Unfortunately, the per curiam decision of the Supreme Court in North Plainfield invites support for both positions. As to notice, it can certainly be argued that petitioner here had the same type of notice as petitioners in North Plainfield of the action about which they complained in their petition of appeal. In North Plainfield, the complaint of petitioners was the subject of a grievance by their union which went through the entire process resulting in an arbiters decision in favor of the board. This, of course, is not unlike the steps taken by petitioner here, who immediately complained to the personnel, payroll and business office in November 1983, retained counsel who wrote a letter in December 1983, and who requested action by his letter of January 30, 1984, which resulted in the denial of *157his request by the February 8, 1984 letter from the assistant superintendent.

Nonetheless, we cannot conceive the Supreme Court would apply the principle which appears to evolve from North Plainfield to the facts in this case. Petitioner was offered a contract at step 15 which he accepted and upon which he began working in September 1983. The unilateral decision of someone (apparently not the official act of the Board) to correct an error allegedly made in September 1981, by reducing petitioner to step 14, appears to us to violate the Teachers’ Tenure Act by reducing his compensation in violation of N.J.S.A. 18A:6-10, notwithstanding that the adoption of the new contract in October 1983 resulted in a small increase in petitioner’s salary because he was reduced from step 15 to step 14. In our opinion, it is unnecessary in this case to decide whether a tenured teacher’s salary becomes a statutory right equivalent to the credit for military service as teaching experience under N.J.S.A. 18A:29-11 as the Appellate Division apparently concluded in North Plainfield. The one-step reduction on the salary guide in this case did not occur at the outset of a new school year as in North Plainfield, but after both parties had undertaken performance of the contract for the school year 1983-84. In our opinion, this circumstance removes this case from the principles established in North Plainfield.

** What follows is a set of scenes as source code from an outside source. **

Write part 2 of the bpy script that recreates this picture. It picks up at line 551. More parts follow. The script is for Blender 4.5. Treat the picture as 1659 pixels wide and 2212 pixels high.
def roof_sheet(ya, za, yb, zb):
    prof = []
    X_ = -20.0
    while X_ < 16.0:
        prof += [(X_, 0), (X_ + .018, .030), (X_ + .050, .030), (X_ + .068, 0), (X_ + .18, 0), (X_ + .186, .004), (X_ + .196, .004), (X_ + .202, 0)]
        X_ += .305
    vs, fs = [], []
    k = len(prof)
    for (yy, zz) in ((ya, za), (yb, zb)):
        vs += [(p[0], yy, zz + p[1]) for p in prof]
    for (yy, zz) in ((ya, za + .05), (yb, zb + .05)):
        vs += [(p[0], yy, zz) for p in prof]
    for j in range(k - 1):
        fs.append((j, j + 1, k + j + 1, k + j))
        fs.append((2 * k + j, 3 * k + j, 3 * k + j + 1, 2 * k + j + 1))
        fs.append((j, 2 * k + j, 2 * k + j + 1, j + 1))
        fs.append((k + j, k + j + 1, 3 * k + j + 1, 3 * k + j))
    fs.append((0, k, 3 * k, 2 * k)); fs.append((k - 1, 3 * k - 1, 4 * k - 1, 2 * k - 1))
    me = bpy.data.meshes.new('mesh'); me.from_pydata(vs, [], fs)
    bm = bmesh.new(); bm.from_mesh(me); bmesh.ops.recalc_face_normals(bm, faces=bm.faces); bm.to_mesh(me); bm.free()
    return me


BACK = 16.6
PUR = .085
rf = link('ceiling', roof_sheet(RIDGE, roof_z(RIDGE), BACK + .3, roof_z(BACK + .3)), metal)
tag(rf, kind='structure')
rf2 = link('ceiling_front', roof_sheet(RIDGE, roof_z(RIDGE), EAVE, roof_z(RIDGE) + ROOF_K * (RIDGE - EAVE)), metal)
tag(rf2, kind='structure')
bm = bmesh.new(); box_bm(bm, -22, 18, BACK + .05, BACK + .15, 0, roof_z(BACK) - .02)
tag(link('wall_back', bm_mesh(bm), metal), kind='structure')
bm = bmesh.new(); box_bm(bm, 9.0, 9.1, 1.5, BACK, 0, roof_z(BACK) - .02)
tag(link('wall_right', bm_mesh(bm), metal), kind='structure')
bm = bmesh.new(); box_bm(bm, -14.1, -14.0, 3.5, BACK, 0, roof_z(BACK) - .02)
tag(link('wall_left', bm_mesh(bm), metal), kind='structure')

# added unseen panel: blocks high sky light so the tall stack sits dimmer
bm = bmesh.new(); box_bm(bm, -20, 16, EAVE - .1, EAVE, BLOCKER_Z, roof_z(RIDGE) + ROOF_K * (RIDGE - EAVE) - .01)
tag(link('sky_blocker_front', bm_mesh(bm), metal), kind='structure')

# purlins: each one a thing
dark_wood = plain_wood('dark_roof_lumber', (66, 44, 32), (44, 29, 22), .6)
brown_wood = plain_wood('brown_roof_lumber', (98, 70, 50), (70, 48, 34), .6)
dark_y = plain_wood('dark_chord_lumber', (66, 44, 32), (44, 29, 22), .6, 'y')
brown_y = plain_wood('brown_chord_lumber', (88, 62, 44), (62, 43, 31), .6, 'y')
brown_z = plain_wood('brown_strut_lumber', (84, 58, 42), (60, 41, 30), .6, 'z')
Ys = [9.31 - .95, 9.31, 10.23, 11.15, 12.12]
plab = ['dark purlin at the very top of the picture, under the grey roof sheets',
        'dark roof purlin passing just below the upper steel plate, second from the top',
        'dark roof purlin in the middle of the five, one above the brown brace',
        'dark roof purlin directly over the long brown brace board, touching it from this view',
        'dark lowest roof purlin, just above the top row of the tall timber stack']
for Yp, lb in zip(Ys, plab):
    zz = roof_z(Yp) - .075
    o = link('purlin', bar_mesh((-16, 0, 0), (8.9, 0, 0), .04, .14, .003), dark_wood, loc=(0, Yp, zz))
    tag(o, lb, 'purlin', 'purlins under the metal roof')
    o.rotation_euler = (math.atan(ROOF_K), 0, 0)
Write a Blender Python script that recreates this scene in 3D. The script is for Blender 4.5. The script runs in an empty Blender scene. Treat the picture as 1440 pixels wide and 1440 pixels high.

Furthermore, the reasons given by the commissioner and the dissenting members of the State Board for not following the initial decision of the AU, in our judgment, make eminently good sense. Certainly receipt of a salary check for less of an increase than one anticipates cannot provide notice that a decision has been made to correct an error allegedly made three years before. Rather, in this computer age, it could simply have been an error. More importantly, the reasoning of the AU and the majority of the State Board, would open the *158floodgates to petitions to the commissioner before the dispute really evolved into a “controversy.” Finally, the language of N.J.A.C. 6:24-1.2 speaks of notice by the petitioner of the order, ruling, or other action concerning which the hearing is requested. The issuance of a paycheck for the wrong amount2 is of course neither an order nor a ruling and must therefore fall within the category of “other action.” We do not believe the incipient action of a school board employee to unilaterally attempt correction of a three year old error can be categorized as a “controversy or dispute” within the meaning of N.J.A. C. 6:24-1.2. Perhaps upon discussion after the parties “reason together,” one of the parties may accede to the position of the other and a controversy or dispute may never arise. Obviously, in North Plainfield, a dispute or controversy had arisen which became the subject matter of a grievance and an arbitration proceeding. In the instant case, only petitioner’s views were expressed by his oral complaint in November, his letter in December and his letter in January. It was not until the response from the assistant superintendent of February 8 rejecting petitioner’s position that a dispute or controversy came into being. We therefore are in accord with the decision of the Commissioner and the minority members of the State Board. The decision of the State Board is reversed and remanded to the Commissioner for resolution of the issue on the merits.

N.J.A.C. 6:24-1.2 provides: To initiate a proceeding before the Commissioner to determine a controversy or dispute arising under the school laws, a petitioner shall file with the Commissioner the original copy of the petition, together with proof of service of a copy thereof on the respondent or respondents. Such petition must be filed within 90 days after receipt of the notice by *154the petitioner of the order, ruling or other action concerning which the hearing is requested.

In its brief, the Board erroneously states that the Supreme Court in Williams v. Bd. of Educ. of Deptford, 98 N.J. 319 (1985), had affirmed the Appellate Division’s decision which held that an erroneous payment to a teacher due to misinterpretation, could be recouped because it enures to the detriment of the taxpayers of the school district. On the contrary, the Supreme Court labeled that determination by the Appellate Division "dictum” which was not before it and upon which it expressed no view. In affirming it noted that the dissenting opinion did not address that dictum.